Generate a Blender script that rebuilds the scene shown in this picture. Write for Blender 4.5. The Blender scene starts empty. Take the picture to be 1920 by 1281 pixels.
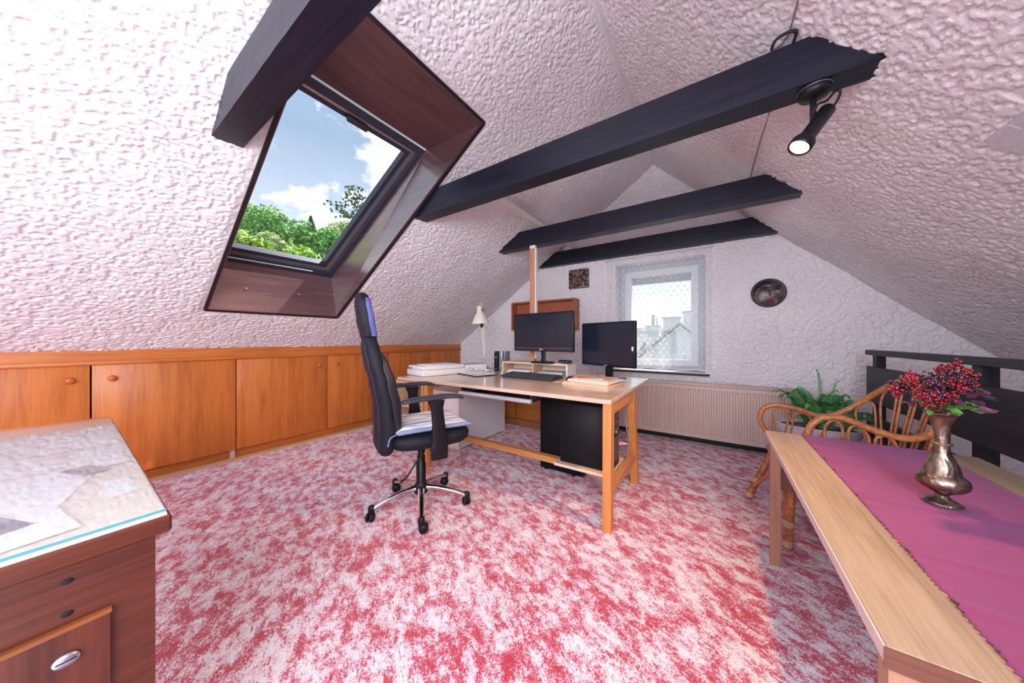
import bpy, bmesh, math, random
import numpy as np
from mathutils import Vector, Matrix, noise
random.seed(4)
R = math.radians
PI = math.pi
scene = bpy.context.scene
COL = scene.collection

# ------------------------------------------------------------------ camera
cam_d = bpy.data.cameras.new('camera')
cam = bpy.data.objects.new('camera', cam_d)
COL.objects.link(cam)
cam.location = (0, 0, 1.10)
cam.rotation_euler = (PI/2, 0, math.atan2(382, 567))
cam_d.sensor_width = 36
cam_d.lens = 567/1920*36
cam_d.shift_y = -3.5/1920
cam_d.clip_start = 0.02
cam_d.clip_end = 500
scene.camera = cam

# ------------------------------------------------------------------ view transform and exposure
scene.view_settings.view_transform = 'Standard'
scene.view_settings.look = 'None'
scene.view_settings.gamma = 1
scene.view_settings.use_curve_mapping = False
scene.view_settings.exposure = 0.0

# ------------------------------------------------------------------ world: blue sky with cumulus
def make_world():
    w = bpy.data.worlds.new('sky'); scene.world = w; w.use_nodes = True
    nt = w.node_tree; N = nt.nodes; L = nt.links; N.clear()
    out = N.new('ShaderNodeOutputWorld'); bg = N.new('ShaderNodeBackground')
    tc = N.new('ShaderNodeTexCoord'); mp = N.new('ShaderNodeMapping')
    mp.inputs['Scale'].default_value = (1, 1, 1.7); mp.inputs['Location'].default_value = (0.9, 3.3, 2.0)
    n1 = N.new('ShaderNodeTexNoise'); n1.inputs['Scale'].default_value = 3.6; n1.inputs['Detail'].default_value = 9; n1.inputs['Roughness'].default_value = .58
    rp = N.new('ShaderNodeValToRGB'); rp.color_ramp.elements[0].position = .50; rp.color_ramp.elements[1].position = .57
    sep = N.new('ShaderNodeSeparateXYZ')
    g = N.new('ShaderNodeValToRGB')
    g.color_ramp.elements[0].position = 0.0; g.color_ramp.elements[0].color = (.86, .92, .98, 1)
    g.color_ramp.elements[1].position = 0.5; g.color_ramp.elements[1].color = (.29, .40, .56, 1)
    mx = N.new('ShaderNodeMix'); mx.data_type = 'RGBA'
    L.new(tc.outputs['Generated'], mp.inputs[0]); L.new(mp.outputs[0], n1.inputs['Vector'])
    L.new(n1.outputs['Fac'], rp.inputs[0]); L.new(tc.outputs['Generated'], sep.inputs[0]); L.new(sep.outputs[2], g.inputs[0])
    L.new(rp.outputs[0], mx.inputs['Factor']); L.new(g.outputs[0], mx.inputs['A']); mx.inputs['B'].default_value = (1.0, 1.0, 1.0, 1)
    L.new(mx.outputs['Result'], bg.inputs[0]); bg.inputs[1].default_value = 1.55
    L.new(bg.outputs[0], out.inputs[0])
make_world()

def lamp(name, kind, loc, energy, color, rot=None, target=None, **kw):
    d = bpy.data.lights.new(name, kind); o = bpy.data.objects.new(name, d); COL.objects.link(o)
    o.location = loc; d.energy = energy; d.color = color
    if target is not None:
        o.rotation_euler = (Vector(target)-Vector(loc)).to_track_quat('-Z', 'Y').to_euler()
    for k, v in kw.items(): setattr(d, k, v)
    return o
SUN = Vector((1, 1.4, 2.6))
sun = lamp('sun', 'SUN', (20, 28, 52), 8.0, (1, .94, .86), target=(0, 0, 0), angle=R(.6))
# added soft fill lamps behind the camera, standing in for bright, even room light
lamp('back_fill', 'AREA', (-.9, -2.45, 1.5), 105, (.86, .93, 1), target=(-.9, 3, 1.6), shape='RECTANGLE', size=4.2, size_y=1.7)
lamp('upward_fill', 'AREA', (-.8, -.9, .5), 24, (.86, .93, 1), target=(-.8, -.2, 3.0), shape='RECTANGLE', size=1.6, size_y=1.6)  # added fill aimed up at the slopes
lamp('side_fill', 'AREA', (.50, -1.0, 1.75), 95, (.86, .93, 1), target=(-2.6, .3, 1.2), shape='RECTANGLE', size=1.4, size_y=1.1)  # added fill lamp from the right, no window behind it

# ------------------------------------------------------------------ materials
MATS = {}
class NT:
    def __init__(s, name):
        s.m = bpy.data.materials.new(name); s.m.use_nodes = True
        s.t = s.m.node_tree; s.N = s.t.nodes; s.L = s.t.links
        s.b = s.N['Principled BSDF']
    def n(s, t, **kw):
        x = s.N.new(t)
        for k, v in kw.items():
            if k in x.inputs: x.inputs[k].default_value = v
            else: setattr(x, k, v)
        return x
    def l(s, a, b): s.L.new(a, b)
    def coord(s, scale=(1, 1, 1), rot=(0, 0, 0), which='Object'):
        tc = s.n('ShaderNodeTexCoord'); mp = s.n('ShaderNodeMapping')
        mp.inputs['Scale'].default_value = scale; mp.inputs['Rotation'].default_value = rot
        s.l(tc.outputs[which], mp.inputs[0]); return mp.outputs[0]
    def ramp(s, fac, stops, interp='LINEAR'):
        r = s.n('ShaderNodeValToRGB'); cr = r.color_ramp; cr.interpolation = interp
        while len(cr.elements) < len(stops): cr.elements.new(.5)
        for e, (p, c) in zip(cr.elements, stops):
            e.position = p; e.color = (c[0], c[1], c[2], 1) if len(c) > 2 else (c[0],)*3+(1,)
        s.l(fac, r.inputs[0]); return r.outputs[0]
    def bump(s, h, strength=.3, dist=.01):
        b = s.n('ShaderNodeBump'); b.inputs['Strength'].default_value = strength; b.inputs['Distance'].default_value = dist
        s.l(h, b.inputs['Height']); s.l(b.outputs[0], s.b.inputs['Normal'])
    def mix(s, f, a, b):
        m = s.n('ShaderNodeMix', data_type='RGBA')
        if hasattr(f, 'links'): s.l(f, m.inputs['Factor'])
        else: m.inputs['Factor'].default_value = f
        for v, k in ((a, 'A'), (b, 'B')):
            if hasattr(v, 'links'): s.l(v, m.inputs[k])
            else: m.inputs[k].default_value = (*v, 1)
        return m.outputs['Result']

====

* _Aim of the exercise_:
Give all the lines above again, character for character, without pictures.

* _Written solution_:
Generate a Blender script that rebuilds the scene shown in this picture. Write for Blender 4.5. The Blender scene starts empty. Take the picture to be 1920 by 1281 pixels.
import bpy, bmesh, math, random
import numpy as np
from mathutils import Vector, Matrix, noise
random.seed(4)
R = math.radians
PI = math.pi
scene = bpy.context.scene
COL = scene.collection

# ------------------------------------------------------------------ camera
cam_d = bpy.data.cameras.new('camera')
cam = bpy.data.objects.new('camera', cam_d)
COL.objects.link(cam)
cam.location = (0, 0, 1.10)
cam.rotation_euler = (PI/2, 0, math.atan2(382, 567))
cam_d.sensor_width = 36
cam_d.lens = 567/1920*36
cam_d.shift_y = -3.5/1920
cam_d.clip_start = 0.02
cam_d.clip_end = 500
scene.camera = cam

# ------------------------------------------------------------------ view transform and exposure
scene.view_settings.view_transform = 'Standard'
scene.view_settings.look = 'None'
scene.view_settings.gamma = 1
scene.view_settings.use_curve_mapping = False
scene.view_settings.exposure = 0.0

# ------------------------------------------------------------------ world: blue sky with cumulus
def make_world():
    w = bpy.data.worlds.new('sky'); scene.world = w; w.use_nodes = True
    nt = w.node_tree; N = nt.nodes; L = nt.links; N.clear()
    out = N.new('ShaderNodeOutputWorld'); bg = N.new('ShaderNodeBackground')
    tc = N.new('ShaderNodeTexCoord'); mp = N.new('ShaderNodeMapping')
    mp.inputs['Scale'].default_value = (1, 1, 1.7); mp.inputs['Location'].default_value = (0.9, 3.3, 2.0)
    n1 = N.new('ShaderNodeTexNoise'); n1.inputs['Scale'].default_value = 3.6; n1.inputs['Detail'].default_value = 9; n1.inputs['Roughness'].default_value = .58
    rp = N.new('ShaderNodeValToRGB'); rp.color_ramp.elements[0].position = .50; rp.color_ramp.elements[1].position = .57
    sep = N.new('ShaderNodeSeparateXYZ')
    g = N.new('ShaderNodeValToRGB')
    g.color_ramp.elements[0].position = 0.0; g.color_ramp.elements[0].color = (.86, .92, .98, 1)
    g.color_ramp.elements[1].position = 0.5; g.color_ramp.elements[1].color = (.29, .40, .56, 1)
    mx = N.new('ShaderNodeMix'); mx.data_type = 'RGBA'
    L.new(tc.outputs['Generated'], mp.inputs[0]); L.new(mp.outputs[0], n1.inputs['Vector'])
    L.new(n1.outputs['Fac'], rp.inputs[0]); L.new(tc.outputs['Generated'], sep.inputs[0]); L.new(sep.outputs[2], g.inputs[0])
    L.new(rp.outputs[0], mx.inputs['Factor']); L.new(g.outputs[0], mx.inputs['A']); mx.inputs['B'].default_value = (1.0, 1.0, 1.0, 1)
    L.new(mx.outputs['Result'], bg.inputs[0]); bg.inputs[1].default_value = 1.55
    L.new(bg.outputs[0], out.inputs[0])
make_world()

def lamp(name, kind, loc, energy, color, rot=None, target=None, **kw):
    d = bpy.data.lights.new(name, kind); o = bpy.data.objects.new(name, d); COL.objects.link(o)
    o.location = loc; d.energy = energy; d.color = color
    if target is not None:
        o.rotation_euler = (Vector(target)-Vector(loc)).to_track_quat('-Z', 'Y').to_euler()
    for k, v in kw.items(): setattr(d, k, v)
    return o
SUN = Vector((1, 1.4, 2.6))
sun = lamp('sun', 'SUN', (20, 28, 52), 8.0, (1, .94, .86), target=(0, 0, 0), angle=R(.6))
# added soft fill lamps behind the camera, standing in for bright, even room light
lamp('back_fill', 'AREA', (-.9, -2.45, 1.5), 105, (.86, .93, 1), target=(-.9, 3, 1.6), shape='RECTANGLE', size=4.2, size_y=1.7)
lamp('upward_fill', 'AREA', (-.8, -.9, .5), 24, (.86, .93, 1), target=(-.8, -.2, 3.0), shape='RECTANGLE', size=1.6, size_y=1.6)  # added fill aimed up at the slopes
lamp('side_fill', 'AREA', (.50, -1.0, 1.75), 95, (.86, .93, 1), target=(-2.6, .3, 1.2), shape='RECTANGLE', size=1.4, size_y=1.1)  # added fill lamp from the right, no window behind it

# ------------------------------------------------------------------ materials
MATS = {}
class NT:
    def __init__(s, name):
        s.m = bpy.data.materials.new(name); s.m.use_nodes = True
        s.t = s.m.node_tree; s.N = s.t.nodes; s.L = s.t.links
        s.b = s.N['Principled BSDF']
    def n(s, t, **kw):
        x = s.N.new(t)
        for k, v in kw.items():
            if k in x.inputs: x.inputs[k].default_value = v
            else: setattr(x, k, v)
        return x
    def l(s, a, b): s.L.new(a, b)
    def coord(s, scale=(1, 1, 1), rot=(0, 0, 0), which='Object'):
        tc = s.n('ShaderNodeTexCoord'); mp = s.n('ShaderNodeMapping')
        mp.inputs['Scale'].default_value = scale; mp.inputs['Rotation'].default_value = rot
        s.l(tc.outputs[which], mp.inputs[0]); return mp.outputs[0]
    def ramp(s, fac, stops, interp='LINEAR'):
        r = s.n('ShaderNodeValToRGB'); cr = r.color_ramp; cr.interpolation = interp
        while len(cr.elements) < len(stops): cr.elements.new(.5)
        for e, (p, c) in zip(cr.elements, stops):
            e.position = p; e.color = (c[0], c[1], c[2], 1) if len(c) > 2 else (c[0],)*3+(1,)
        s.l(fac, r.inputs[0]); return r.outputs[0]
    def bump(s, h, strength=.3, dist=.01):
        b = s.n('ShaderNodeBump'); b.inputs['Strength'].default_value = strength; b.inputs['Distance'].default_value = dist
        s.l(h, b.inputs['Height']); s.l(b.outputs[0], s.b.inputs['Normal'])
    def mix(s, f, a, b):
        m = s.n('ShaderNodeMix', data_type='RGBA')
        if hasattr(f, 'links'): s.l(f, m.inputs['Factor'])
        else: m.inputs['Factor'].default_value = f
        for v, k in ((a, 'A'), (b, 'B')):
            if hasattr(v, 'links'): s.l(v, m.inputs[k])
            else: m.inputs[k].default_value = (*v, 1)
        return m.outputs['Result']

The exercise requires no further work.